== Records to use ==

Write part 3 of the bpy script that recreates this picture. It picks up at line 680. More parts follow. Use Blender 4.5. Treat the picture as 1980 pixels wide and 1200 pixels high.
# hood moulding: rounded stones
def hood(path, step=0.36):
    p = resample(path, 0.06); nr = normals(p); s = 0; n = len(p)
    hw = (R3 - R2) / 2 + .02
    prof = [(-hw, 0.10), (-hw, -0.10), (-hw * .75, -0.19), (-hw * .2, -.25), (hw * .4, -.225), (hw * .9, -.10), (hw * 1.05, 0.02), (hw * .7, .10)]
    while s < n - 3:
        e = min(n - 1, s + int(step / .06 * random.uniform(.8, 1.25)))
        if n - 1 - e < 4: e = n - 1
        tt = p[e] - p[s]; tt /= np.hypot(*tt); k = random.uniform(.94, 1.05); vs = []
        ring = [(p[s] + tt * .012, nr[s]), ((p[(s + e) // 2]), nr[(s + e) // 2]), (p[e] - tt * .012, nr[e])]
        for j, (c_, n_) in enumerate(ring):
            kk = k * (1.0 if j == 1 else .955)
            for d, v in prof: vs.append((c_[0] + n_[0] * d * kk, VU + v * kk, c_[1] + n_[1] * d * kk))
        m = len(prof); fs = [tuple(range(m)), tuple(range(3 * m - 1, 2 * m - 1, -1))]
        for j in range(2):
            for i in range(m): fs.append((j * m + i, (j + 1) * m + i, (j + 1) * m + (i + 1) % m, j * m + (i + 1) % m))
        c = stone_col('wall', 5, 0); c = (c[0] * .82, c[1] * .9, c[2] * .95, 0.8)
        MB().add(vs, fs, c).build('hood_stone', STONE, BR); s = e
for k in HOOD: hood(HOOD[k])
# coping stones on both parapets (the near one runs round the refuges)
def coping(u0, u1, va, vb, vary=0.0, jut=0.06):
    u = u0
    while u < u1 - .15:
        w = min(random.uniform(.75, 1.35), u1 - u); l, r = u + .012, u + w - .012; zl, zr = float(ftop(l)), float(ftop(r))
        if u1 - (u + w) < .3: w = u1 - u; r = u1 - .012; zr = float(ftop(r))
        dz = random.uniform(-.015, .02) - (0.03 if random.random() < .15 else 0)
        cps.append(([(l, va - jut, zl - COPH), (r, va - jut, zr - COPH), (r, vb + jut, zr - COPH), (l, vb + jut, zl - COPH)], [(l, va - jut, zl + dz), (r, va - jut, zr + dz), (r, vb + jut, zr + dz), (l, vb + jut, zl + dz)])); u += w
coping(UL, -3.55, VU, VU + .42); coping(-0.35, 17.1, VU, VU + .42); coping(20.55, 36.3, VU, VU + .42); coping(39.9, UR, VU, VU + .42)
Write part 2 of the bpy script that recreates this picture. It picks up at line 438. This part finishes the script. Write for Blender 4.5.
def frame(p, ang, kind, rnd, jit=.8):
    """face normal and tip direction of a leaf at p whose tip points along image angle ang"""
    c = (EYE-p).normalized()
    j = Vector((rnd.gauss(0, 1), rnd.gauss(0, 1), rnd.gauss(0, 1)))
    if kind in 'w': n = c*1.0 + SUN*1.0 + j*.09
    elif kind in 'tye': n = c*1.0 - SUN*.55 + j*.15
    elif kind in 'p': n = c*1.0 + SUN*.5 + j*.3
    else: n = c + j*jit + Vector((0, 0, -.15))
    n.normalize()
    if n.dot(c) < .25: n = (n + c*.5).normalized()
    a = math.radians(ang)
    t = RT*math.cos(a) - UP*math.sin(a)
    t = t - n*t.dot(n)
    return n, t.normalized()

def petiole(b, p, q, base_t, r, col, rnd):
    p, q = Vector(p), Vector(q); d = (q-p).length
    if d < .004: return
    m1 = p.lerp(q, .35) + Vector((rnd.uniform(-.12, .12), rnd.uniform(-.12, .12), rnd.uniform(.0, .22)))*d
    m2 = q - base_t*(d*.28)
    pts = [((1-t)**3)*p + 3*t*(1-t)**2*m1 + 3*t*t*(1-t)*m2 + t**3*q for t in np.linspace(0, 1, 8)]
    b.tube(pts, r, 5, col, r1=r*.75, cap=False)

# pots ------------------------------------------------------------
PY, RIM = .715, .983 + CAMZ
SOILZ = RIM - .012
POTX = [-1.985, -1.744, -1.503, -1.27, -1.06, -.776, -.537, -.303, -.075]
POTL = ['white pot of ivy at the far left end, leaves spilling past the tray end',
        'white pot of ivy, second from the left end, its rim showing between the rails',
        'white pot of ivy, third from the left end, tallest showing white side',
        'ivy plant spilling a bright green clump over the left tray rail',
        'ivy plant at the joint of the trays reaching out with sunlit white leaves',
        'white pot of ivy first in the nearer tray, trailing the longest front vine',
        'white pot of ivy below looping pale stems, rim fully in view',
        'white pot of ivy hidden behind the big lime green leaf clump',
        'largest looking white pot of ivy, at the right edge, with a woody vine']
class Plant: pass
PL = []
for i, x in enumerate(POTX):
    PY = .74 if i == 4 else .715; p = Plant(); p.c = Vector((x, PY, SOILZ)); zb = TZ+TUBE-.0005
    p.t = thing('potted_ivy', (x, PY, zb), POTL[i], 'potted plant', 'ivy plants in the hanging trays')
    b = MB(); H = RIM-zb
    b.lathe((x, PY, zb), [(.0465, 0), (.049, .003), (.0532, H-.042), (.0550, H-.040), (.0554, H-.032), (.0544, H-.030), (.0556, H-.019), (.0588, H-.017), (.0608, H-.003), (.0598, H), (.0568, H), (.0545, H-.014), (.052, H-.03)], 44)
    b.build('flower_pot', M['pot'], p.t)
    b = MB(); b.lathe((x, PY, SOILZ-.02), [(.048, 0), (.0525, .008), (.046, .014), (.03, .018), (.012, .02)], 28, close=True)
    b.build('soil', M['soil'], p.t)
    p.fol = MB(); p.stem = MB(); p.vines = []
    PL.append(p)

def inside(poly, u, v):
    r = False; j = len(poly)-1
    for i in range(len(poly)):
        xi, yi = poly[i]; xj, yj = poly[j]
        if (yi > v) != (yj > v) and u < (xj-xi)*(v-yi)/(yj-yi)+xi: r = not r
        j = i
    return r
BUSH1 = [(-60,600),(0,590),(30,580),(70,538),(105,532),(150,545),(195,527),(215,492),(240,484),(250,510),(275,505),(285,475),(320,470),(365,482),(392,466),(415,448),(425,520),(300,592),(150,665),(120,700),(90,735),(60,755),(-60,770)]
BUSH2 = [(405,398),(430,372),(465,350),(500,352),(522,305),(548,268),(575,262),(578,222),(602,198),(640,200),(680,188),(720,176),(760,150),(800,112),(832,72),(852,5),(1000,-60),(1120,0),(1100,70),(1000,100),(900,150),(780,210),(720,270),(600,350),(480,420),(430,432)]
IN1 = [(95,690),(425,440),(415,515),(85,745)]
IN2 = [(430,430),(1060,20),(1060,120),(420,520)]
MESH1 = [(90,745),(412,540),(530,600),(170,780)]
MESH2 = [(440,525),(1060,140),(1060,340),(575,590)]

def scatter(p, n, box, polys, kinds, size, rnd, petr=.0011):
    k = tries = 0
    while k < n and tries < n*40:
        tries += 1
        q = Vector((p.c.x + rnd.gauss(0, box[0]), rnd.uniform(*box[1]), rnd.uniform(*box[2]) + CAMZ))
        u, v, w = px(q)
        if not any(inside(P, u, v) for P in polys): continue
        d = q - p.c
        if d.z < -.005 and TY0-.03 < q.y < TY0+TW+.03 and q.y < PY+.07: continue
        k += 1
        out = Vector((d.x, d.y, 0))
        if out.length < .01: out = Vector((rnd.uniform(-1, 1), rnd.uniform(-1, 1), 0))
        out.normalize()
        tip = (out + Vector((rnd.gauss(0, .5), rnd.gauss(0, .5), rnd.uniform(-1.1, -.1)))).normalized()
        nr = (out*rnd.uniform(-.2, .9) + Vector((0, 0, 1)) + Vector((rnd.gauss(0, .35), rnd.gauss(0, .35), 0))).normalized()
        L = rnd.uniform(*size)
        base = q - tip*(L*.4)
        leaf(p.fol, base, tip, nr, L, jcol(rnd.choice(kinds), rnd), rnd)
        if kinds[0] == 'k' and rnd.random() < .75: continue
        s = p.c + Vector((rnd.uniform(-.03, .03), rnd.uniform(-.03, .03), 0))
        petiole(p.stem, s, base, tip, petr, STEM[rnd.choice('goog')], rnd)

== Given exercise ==
Everything from the first line above up to and including the line that contains "coping(UL, -3.55, VU, VU" should be printed exactly; please print only that.

== Answer to this exercise ==
Write part 3 of the bpy script that recreates this picture. It picks up at line 680. More parts follow. Use Blender 4.5. Treat the picture as 1980 pixels wide and 1200 pixels high.
# hood moulding: rounded stones
def hood(path, step=0.36):
    p = resample(path, 0.06); nr = normals(p); s = 0; n = len(p)
    hw = (R3 - R2) / 2 + .02
    prof = [(-hw, 0.10), (-hw, -0.10), (-hw * .75, -0.19), (-hw * .2, -.25), (hw * .4, -.225), (hw * .9, -.10), (hw * 1.05, 0.02), (hw * .7, .10)]
    while s < n - 3:
        e = min(n - 1, s + int(step / .06 * random.uniform(.8, 1.25)))
        if n - 1 - e < 4: e = n - 1
        tt = p[e] - p[s]; tt /= np.hypot(*tt); k = random.uniform(.94, 1.05); vs = []
        ring = [(p[s] + tt * .012, nr[s]), ((p[(s + e) // 2]), nr[(s + e) // 2]), (p[e] - tt * .012, nr[e])]
        for j, (c_, n_) in enumerate(ring):
            kk = k * (1.0 if j == 1 else .955)
            for d, v in prof: vs.append((c_[0] + n_[0] * d * kk, VU + v * kk, c_[1] + n_[1] * d * kk))
        m = len(prof); fs = [tuple(range(m)), tuple(range(3 * m - 1, 2 * m - 1, -1))]
        for j in range(2):
            for i in range(m): fs.append((j * m + i, (j + 1) * m + i, (j + 1) * m + (i + 1) % m, j * m + (i + 1) % m))
        c = stone_col('wall', 5, 0); c = (c[0] * .82, c[1] * .9, c[2] * .95, 0.8)
        MB().add(vs, fs, c).build('hood_stone', STONE, BR); s = e
for k in HOOD: hood(HOOD[k])
# coping stones on both parapets (the near one runs round the refuges)
def coping(u0, u1, va, vb, vary=0.0, jut=0.06):
    u = u0
    while u < u1 - .15:
        w = min(random.uniform(.75, 1.35), u1 - u); l, r = u + .012, u + w - .012; zl, zr = float(ftop(l)), float(ftop(r))
        if u1 - (u + w) < .3: w = u1 - u; r = u1 - .012; zr = float(ftop(r))
        dz = random.uniform(-.015, .02) - (0.03 if random.random() < .15 else 0)
        cps.append(([(l, va - jut, zl - COPH), (r, va - jut, zr - COPH), (r, vb + jut, zr - COPH), (l, vb + jut, zl - COPH)], [(l, va - jut, zl + dz), (r, va - jut, zr + dz), (r, vb + jut, zr + dz), (l, vb + jut, zl + dz)])); u += w
coping(UL, -3.55, VU, VU + .42); coping(-0.35, 17.1, VU, VU + .42); coping(20.55, 36.3, VU, VU + .42); coping(39.9, UR, VU, VU + .42)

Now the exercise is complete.